» Task goal:
Only the lines from the top of the listing below to the line that has "return [(x/12.92 if" should be echoed, with both ends kept and pictures left out.

» Information provided:

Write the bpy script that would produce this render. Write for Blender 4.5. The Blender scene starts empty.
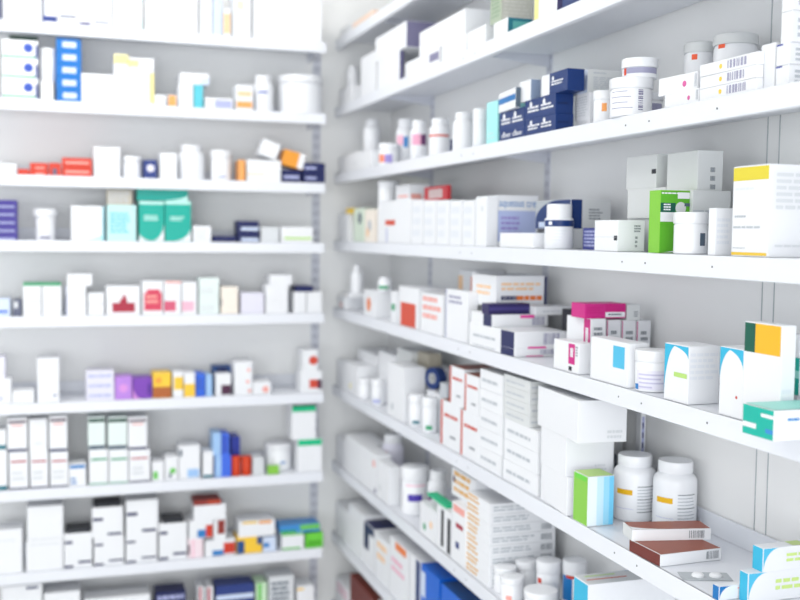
import bpy, math, random
from mathutils import Matrix, Vector
C = bpy.context.scene.collection
PI = math.pi

def lin(h):
    v = [int(h[i:i+2], 16)/255 for i in (0, 2, 4)]
    return [(x/12.92 if x <= .04045 else ((x+.055)/1.055)**2.4) for x in v]

PAL = dict(
 white='ebedf1', offwhite='d8dbdc', pale='e2e6ed', grey='d6dade', grey2='bcc2c9', grey3='8f959c', greyline='c4c4bd',
 greywall='b4bac0', greylav='9d9db8', slate='5a5f78', slate2='4f5f70', slate3='23262f', greyviolet='5c5880', greyviolet2='7d7a9a',
 navy='10326f', navy2='2a3d80', navy3='141d55', navy4='0c285c', sky='1270c0', blue2='3553b0', blue3='2f66d8', blue4='1c4a86',
 blue5='2d7cc0', blue6='3f6be0', blue7='27389e', blue8='3c8ccf', blue9='1272b8', blue10='0d62cc', blueviolet='41478f',
 paleblue='cfdcf2', paleblue2='9fc4ee', lilacblue='aeb4dc', lilacblue2='b4c0e6', lilac2='9a8fd0', lilac3='c4c2dc', palelilac='e2e1ef',
 greyblue='8fa0bc', purple='3f348c', purple2='2b2458', purple3='403878', purple4='4b38a8', violet='7a3fb0', violet2='b884dc',
 violet3='5a2c94', pinkviolet='d693dc', plum='4a2040', plum2='6a3a6a', crimson='a8203c', pinkred='d2405c', pinkred2='d45a78',
 palepink='f0b8cc', palepink2='f2dfe6', pinkish='eaa8c4', pinkdot='d860a0', magenta='cc2684', magenta2='e83fa0', magenta3='c81c7c',
 red='cc3a24', red2='cf4a38', red3='b8434c', red4='c0303a', palered='f0a69c', palered2='f08c70', redorange='d2421e', redorange2='f0603c',
 brownred='8c2f28', brownred2='b8452c', brownred3='94503e', brownred4='6e2c24', brownred5='7a3428', brownorange='b0602a',
 orange='ea9c38', orange2='f5a45c', orange3='e87c3a', peach='f6cda2', peach2='f0a860', peachbeige='f0d6c4', ochre='e0ac5a',
 yellow='e0cf3a', yellow2='f5c83a', yellow3='f2ee9a', yellow4='f4d04c', yellow5='ecc63c', yellow6='f0b626', yellow7='e2b010',
 paleyellow='f8ecc8', paleyellow2='f4e89a', cream='f3eadf', beige='b9b2a2', greybeige='b9bab0', greypink='c9b4b4',
 green2='3fa070', green3='2a9c6c', green4='7ab89c', green5='6cc45c', green6='12bd85', green7='6cd040', green8='4fae28', green9='8aa487',
 green10='5cb02a', darkgreen='1f4a3c', darkteal='0a5a48', greenblack='2c3c38', greygreen='aab8a2', palegreen='c8e6c4', palegreen2='d6e4d4',
 lime='88c848', lime2='b6dc78', lime3='82c63e', lime4='cfe88c', aqua='a8ecec', aqua2='5cc4d4', aqua3='bfe6e6', paleaqua='d4f0f0',
 paleaqua2='e2eeec', teal='0ca898', teal2='0f9c90', teal3='1f7080', teal4='5aa8a4', teal5='0eb2a0', paleteal='c4efe8', paleteal2='9ce4da',
 cyan='34b4da', cyan2='50bce2', cyan3='9cdcf8', cyan4='74cdf4', ice='eaf6fc', ice2='c8eafa')
MATS = {}
def mat(name):
    if name in MATS: return MATS[name]
    m = bpy.data.materials.new('print_'+name); m.use_nodes = True
    nt = m.node_tree; b = nt.nodes['Principled BSDF']
    b.inputs['Roughness'].default_value = .42
    b.inputs['Specular IOR Level'].default_value = .4
    col = lin(PAL[name])
    n = nt.nodes.new('ShaderNodeTexNoise'); n.inputs['Scale'].default_value = 60; n.inputs['Detail'].default_value = 2
    r = nt.nodes.new('ShaderNodeMix'); r.data_type = 'RGBA'
    r.inputs[6].default_value = (*[c*.97 for c in col], 1); r.inputs[7].default_value = (*[min(1, c*1.02) for c in col], 1)
    nt.links.new(n.outputs['Fac'], r.inputs[0]); nt.links.new(r.outputs[2], b.inputs['Base Color'])
    MATS[name] = m
    return m
def surface(name, hexa, rough=.5, amp=.03, scale=3.0, bump=0.0, metallic=0):
    m = bpy.data.materials.new(name); m.use_nodes = True
    nt = m.node_tree; b = nt.nodes['Principled BSDF']; b.inputs['Roughness'].default_value = rough
    b.inputs['Metallic'].default_value = metallic
    col = lin(hexa); tc = nt.nodes.new('ShaderNodeTexCoord')
    n = nt.nodes.new('ShaderNodeTexNoise'); n.inputs['Scale'].default_value = scale
    nt.links.new(tc.outputs['Object'], n.inputs['Vector'])
    r = nt.nodes.new('ShaderNodeMix'); r.data_type = 'RGBA'
    r.inputs[6].default_value = (*[c*(1-amp) for c in col], 1); r.inputs[7].default_value = (*[min(1, c*(1+amp)) for c in col], 1)
    nt.links.new(n.outputs['Fac'], r.inputs[0]); nt.links.new(r.outputs[2], b.inputs['Base Color'])
    if bump:
        bp = nt.nodes.new('ShaderNodeBump'); bp.inputs['Strength'].default_value = bump; bp.inputs['Distance'].default_value = .002
        n2 = nt.nodes.new('ShaderNodeTexNoise'); n2.inputs['Scale'].default_value = 250
        nt.links.new(n2.outputs['Fac'], bp.inputs['Height']); nt.links.new(bp.outputs['Normal'], b.inputs['Normal'])
    return m
M_WALL = surface('painted_back_panel', 'f1f2f2', .55, .015, 2, .05)
M_SHELF = surface('white_enamel_shelf', 'e6e9f0', .32, .01, 4)
M_UP = surface('painted_upright', 'd3d6e0', .4, .02, 4)
M_SLOT = surface('upright_slot', 'a8abb8', .6, .02)
M_FLOOR = surface('pale_vinyl_floor', 'e2e2e0', .35, .05, 5)
M_CEIL = surface('ceiling_paint', 'f2efe8', .8, .01)
M_PLAST = surface('white_plastic', 'eceef2', .3, .008, 8)
M_SEAM = surface('panel_seam', 'b0b6ba', .7, .02)
M_HOLE = surface('bolt_hole', '34363c', .7, .02)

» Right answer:
Write the bpy script that would produce this render. Write for Blender 4.5. The Blender scene starts empty.
import bpy, math, random
from mathutils import Matrix, Vector
C = bpy.context.scene.collection
PI = math.pi

def lin(h):
    v = [int(h[i:i+2], 16)/255 for i in (0, 2, 4)]
    return [(x/12.92 if x <= .04045 else ((x+.055)/1.055)**2.4) for x in v]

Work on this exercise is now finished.